> **Instructions for the task**: Transcribe the listing exactly, leaving out every picture.

++++ Information shown

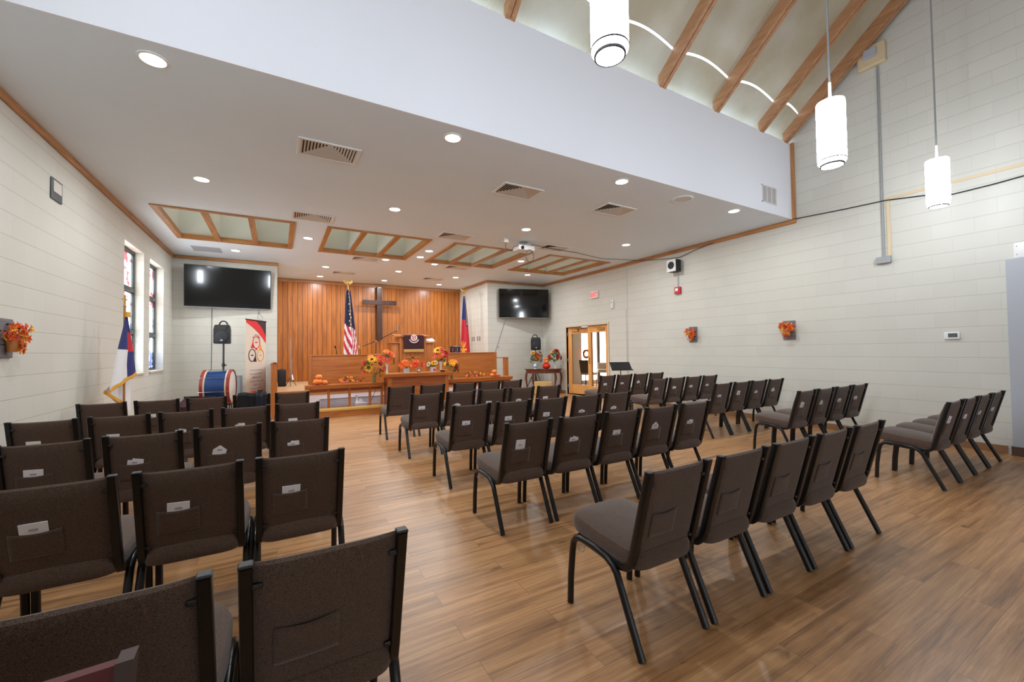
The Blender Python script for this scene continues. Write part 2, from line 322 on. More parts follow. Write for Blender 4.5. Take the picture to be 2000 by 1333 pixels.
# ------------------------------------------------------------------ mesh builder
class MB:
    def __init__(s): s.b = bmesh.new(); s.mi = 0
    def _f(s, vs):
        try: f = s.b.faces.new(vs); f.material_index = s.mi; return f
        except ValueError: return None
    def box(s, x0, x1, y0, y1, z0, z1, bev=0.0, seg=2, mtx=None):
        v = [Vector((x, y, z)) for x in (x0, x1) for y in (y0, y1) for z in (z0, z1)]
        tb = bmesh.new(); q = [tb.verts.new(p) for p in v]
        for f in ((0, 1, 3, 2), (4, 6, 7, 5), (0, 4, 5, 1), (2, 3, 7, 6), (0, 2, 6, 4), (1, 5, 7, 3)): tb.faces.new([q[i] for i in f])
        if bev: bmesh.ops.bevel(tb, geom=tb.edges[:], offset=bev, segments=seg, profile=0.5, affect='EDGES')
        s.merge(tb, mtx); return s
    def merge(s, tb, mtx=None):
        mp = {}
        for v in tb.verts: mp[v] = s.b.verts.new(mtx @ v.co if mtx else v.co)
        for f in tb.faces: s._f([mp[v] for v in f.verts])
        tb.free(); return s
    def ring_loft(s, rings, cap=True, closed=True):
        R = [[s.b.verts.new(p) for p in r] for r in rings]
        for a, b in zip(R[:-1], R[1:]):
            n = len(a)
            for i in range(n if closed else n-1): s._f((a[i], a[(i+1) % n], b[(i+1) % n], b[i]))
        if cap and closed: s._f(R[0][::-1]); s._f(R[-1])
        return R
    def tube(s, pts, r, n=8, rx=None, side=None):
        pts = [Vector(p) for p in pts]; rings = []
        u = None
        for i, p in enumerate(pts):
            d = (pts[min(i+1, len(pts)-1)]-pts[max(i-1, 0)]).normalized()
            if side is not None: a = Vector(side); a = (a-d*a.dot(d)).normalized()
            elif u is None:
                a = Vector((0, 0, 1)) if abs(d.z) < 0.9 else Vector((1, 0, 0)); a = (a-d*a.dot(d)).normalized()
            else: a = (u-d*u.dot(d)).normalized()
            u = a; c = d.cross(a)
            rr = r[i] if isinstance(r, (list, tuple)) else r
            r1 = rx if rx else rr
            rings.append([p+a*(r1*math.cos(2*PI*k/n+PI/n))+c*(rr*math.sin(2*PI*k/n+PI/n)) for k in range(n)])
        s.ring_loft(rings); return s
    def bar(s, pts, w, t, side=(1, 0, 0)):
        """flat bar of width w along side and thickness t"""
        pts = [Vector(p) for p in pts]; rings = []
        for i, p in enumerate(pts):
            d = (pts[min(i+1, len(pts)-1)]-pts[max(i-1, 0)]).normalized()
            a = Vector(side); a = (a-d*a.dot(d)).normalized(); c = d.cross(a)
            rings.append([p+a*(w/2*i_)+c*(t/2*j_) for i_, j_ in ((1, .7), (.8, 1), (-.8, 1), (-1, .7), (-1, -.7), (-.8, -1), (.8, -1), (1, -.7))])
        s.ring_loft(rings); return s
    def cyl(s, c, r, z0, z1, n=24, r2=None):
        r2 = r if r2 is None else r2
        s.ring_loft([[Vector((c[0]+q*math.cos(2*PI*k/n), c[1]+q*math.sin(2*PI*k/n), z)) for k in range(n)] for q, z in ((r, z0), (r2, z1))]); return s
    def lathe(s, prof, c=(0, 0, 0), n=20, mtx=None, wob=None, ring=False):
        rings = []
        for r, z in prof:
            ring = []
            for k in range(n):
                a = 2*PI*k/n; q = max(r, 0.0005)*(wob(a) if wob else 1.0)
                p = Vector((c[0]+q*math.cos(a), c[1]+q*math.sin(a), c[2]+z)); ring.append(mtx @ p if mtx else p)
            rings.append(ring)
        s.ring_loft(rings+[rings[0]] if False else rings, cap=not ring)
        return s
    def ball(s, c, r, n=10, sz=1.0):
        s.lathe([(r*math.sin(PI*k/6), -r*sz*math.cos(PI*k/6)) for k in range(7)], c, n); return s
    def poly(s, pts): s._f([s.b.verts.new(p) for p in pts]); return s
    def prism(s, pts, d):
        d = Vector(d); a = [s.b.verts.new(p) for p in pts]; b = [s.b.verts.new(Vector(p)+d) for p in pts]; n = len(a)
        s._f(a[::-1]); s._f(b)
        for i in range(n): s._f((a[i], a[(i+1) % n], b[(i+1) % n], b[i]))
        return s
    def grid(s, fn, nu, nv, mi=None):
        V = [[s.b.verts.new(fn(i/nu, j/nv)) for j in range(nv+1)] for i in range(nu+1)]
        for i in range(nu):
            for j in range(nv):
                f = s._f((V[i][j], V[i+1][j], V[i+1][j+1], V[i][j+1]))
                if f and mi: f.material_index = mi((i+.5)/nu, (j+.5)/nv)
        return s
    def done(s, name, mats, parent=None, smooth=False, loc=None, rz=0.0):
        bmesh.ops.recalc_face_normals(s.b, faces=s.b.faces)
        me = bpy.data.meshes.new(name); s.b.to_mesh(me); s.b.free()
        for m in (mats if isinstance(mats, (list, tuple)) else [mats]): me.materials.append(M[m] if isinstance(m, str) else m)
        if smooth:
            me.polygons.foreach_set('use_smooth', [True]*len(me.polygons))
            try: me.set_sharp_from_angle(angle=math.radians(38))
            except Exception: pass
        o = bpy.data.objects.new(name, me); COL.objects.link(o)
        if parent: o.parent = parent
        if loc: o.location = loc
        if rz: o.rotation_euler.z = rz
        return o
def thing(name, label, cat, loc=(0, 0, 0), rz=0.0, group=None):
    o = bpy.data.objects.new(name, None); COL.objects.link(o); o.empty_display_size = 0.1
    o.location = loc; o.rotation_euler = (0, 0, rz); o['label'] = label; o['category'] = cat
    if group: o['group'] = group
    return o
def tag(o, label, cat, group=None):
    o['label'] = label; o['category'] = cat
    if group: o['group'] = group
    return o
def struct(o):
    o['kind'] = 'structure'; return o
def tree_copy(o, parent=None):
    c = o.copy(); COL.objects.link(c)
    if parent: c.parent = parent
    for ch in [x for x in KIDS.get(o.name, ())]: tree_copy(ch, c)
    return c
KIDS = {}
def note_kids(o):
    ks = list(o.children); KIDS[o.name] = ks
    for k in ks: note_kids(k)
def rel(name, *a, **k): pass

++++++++

> **Solution to the exercise**:
The Blender Python script for this scene continues. Write part 2, from line 322 on. More parts follow. Write for Blender 4.5. Take the picture to be 2000 by 1333 pixels.
# ------------------------------------------------------------------ mesh builder
class MB:
    def __init__(s): s.b = bmesh.new(); s.mi = 0
    def _f(s, vs):
        try: f = s.b.faces.new(vs); f.material_index = s.mi; return f
        except ValueError: return None
    def box(s, x0, x1, y0, y1, z0, z1, bev=0.0, seg=2, mtx=None):
        v = [Vector((x, y, z)) for x in (x0, x1) for y in (y0, y1) for z in (z0, z1)]
        tb = bmesh.new(); q = [tb.verts.new(p) for p in v]
        for f in ((0, 1, 3, 2), (4, 6, 7, 5), (0, 4, 5, 1), (2, 3, 7, 6), (0, 2, 6, 4), (1, 5, 7, 3)): tb.faces.new([q[i] for i in f])
        if bev: bmesh.ops.bevel(tb, geom=tb.edges[:], offset=bev, segments=seg, profile=0.5, affect='EDGES')
        s.merge(tb, mtx); return s
    def merge(s, tb, mtx=None):
        mp = {}
        for v in tb.verts: mp[v] = s.b.verts.new(mtx @ v.co if mtx else v.co)
        for f in tb.faces: s._f([mp[v] for v in f.verts])
        tb.free(); return s
    def ring_loft(s, rings, cap=True, closed=True):
        R = [[s.b.verts.new(p) for p in r] for r in rings]
        for a, b in zip(R[:-1], R[1:]):
            n = len(a)
            for i in range(n if closed else n-1): s._f((a[i], a[(i+1) % n], b[(i+1) % n], b[i]))
        if cap and closed: s._f(R[0][::-1]); s._f(R[-1])
        return R
    def tube(s, pts, r, n=8, rx=None, side=None):
        pts = [Vector(p) for p in pts]; rings = []
        u = None
        for i, p in enumerate(pts):
            d = (pts[min(i+1, len(pts)-1)]-pts[max(i-1, 0)]).normalized()
            if side is not None: a = Vector(side); a = (a-d*a.dot(d)).normalized()
            elif u is None:
                a = Vector((0, 0, 1)) if abs(d.z) < 0.9 else Vector((1, 0, 0)); a = (a-d*a.dot(d)).normalized()
            else: a = (u-d*u.dot(d)).normalized()
            u = a; c = d.cross(a)
            rr = r[i] if isinstance(r, (list, tuple)) else r
            r1 = rx if rx else rr
            rings.append([p+a*(r1*math.cos(2*PI*k/n+PI/n))+c*(rr*math.sin(2*PI*k/n+PI/n)) for k in range(n)])
        s.ring_loft(rings); return s
    def bar(s, pts, w, t, side=(1, 0, 0)):
        """flat bar of width w along side and thickness t"""
        pts = [Vector(p) for p in pts]; rings = []
        for i, p in enumerate(pts):
            d = (pts[min(i+1, len(pts)-1)]-pts[max(i-1, 0)]).normalized()
            a = Vector(side); a = (a-d*a.dot(d)).normalized(); c = d.cross(a)
            rings.append([p+a*(w/2*i_)+c*(t/2*j_) for i_, j_ in ((1, .7), (.8, 1), (-.8, 1), (-1, .7), (-1, -.7), (-.8, -1), (.8, -1), (1, -.7))])
        s.ring_loft(rings); return s
    def cyl(s, c, r, z0, z1, n=24, r2=None):
        r2 = r if r2 is None else r2
        s.ring_loft([[Vector((c[0]+q*math.cos(2*PI*k/n), c[1]+q*math.sin(2*PI*k/n), z)) for k in range(n)] for q, z in ((r, z0), (r2, z1))]); return s
    def lathe(s, prof, c=(0, 0, 0), n=20, mtx=None, wob=None, ring=False):
        rings = []
        for r, z in prof:
            ring = []
            for k in range(n):
                a = 2*PI*k/n; q = max(r, 0.0005)*(wob(a) if wob else 1.0)
                p = Vector((c[0]+q*math.cos(a), c[1]+q*math.sin(a), c[2]+z)); ring.append(mtx @ p if mtx else p)
            rings.append(ring)
        s.ring_loft(rings+[rings[0]] if False else rings, cap=not ring)
        return s
    def ball(s, c, r, n=10, sz=1.0):
        s.lathe([(r*math.sin(PI*k/6), -r*sz*math.cos(PI*k/6)) for k in range(7)], c, n); return s
    def poly(s, pts): s._f([s.b.verts.new(p) for p in pts]); return s
    def prism(s, pts, d):
        d = Vector(d); a = [s.b.verts.new(p) for p in pts]; b = [s.b.verts.new(Vector(p)+d) for p in pts]; n = len(a)
        s._f(a[::-1]); s._f(b)
        for i in range(n): s._f((a[i], a[(i+1) % n], b[(i+1) % n], b[i]))
        return s
    def grid(s, fn, nu, nv, mi=None):
        V = [[s.b.verts.new(fn(i/nu, j/nv)) for j in range(nv+1)] for i in range(nu+1)]
        for i in range(nu):
            for j in range(nv):
                f = s._f((V[i][j], V[i+1][j], V[i+1][j+1], V[i][j+1]))
                if f and mi: f.material_index = mi((i+.5)/nu, (j+.5)/nv)
        return s
    def done(s, name, mats, parent=None, smooth=False, loc=None, rz=0.0):
        bmesh.ops.recalc_face_normals(s.b, faces=s.b.faces)
        me = bpy.data.meshes.new(name); s.b.to_mesh(me); s.b.free()
        for m in (mats if isinstance(mats, (list, tuple)) else [mats]): me.materials.append(M[m] if isinstance(m, str) else m)
        if smooth:
            me.polygons.foreach_set('use_smooth', [True]*len(me.polygons))
            try: me.set_sharp_from_angle(angle=math.radians(38))
            except Exception: pass
        o = bpy.data.objects.new(name, me); COL.objects.link(o)
        if parent: o.parent = parent
        if loc: o.location = loc
        if rz: o.rotation_euler.z = rz
        return o
def thing(name, label, cat, loc=(0, 0, 0), rz=0.0, group=None):
    o = bpy.data.objects.new(name, None); COL.objects.link(o); o.empty_display_size = 0.1
    o.location = loc; o.rotation_euler = (0, 0, rz); o['label'] = label; o['category'] = cat
    if group: o['group'] = group
    return o
def tag(o, label, cat, group=None):
    o['label'] = label; o['category'] = cat
    if group: o['group'] = group
    return o
def struct(o):
    o['kind'] = 'structure'; return o
def tree_copy(o, parent=None):
    c = o.copy(); COL.objects.link(c)
    if parent: c.parent = parent
    for ch in [x for x in KIDS.get(o.name, ())]: tree_copy(ch, c)
    return c
KIDS = {}
def note_kids(o):
    ks = list(o.children); KIDS[o.name] = ks
    for k in ks: note_kids(k)
def rel(name, *a, **k): pass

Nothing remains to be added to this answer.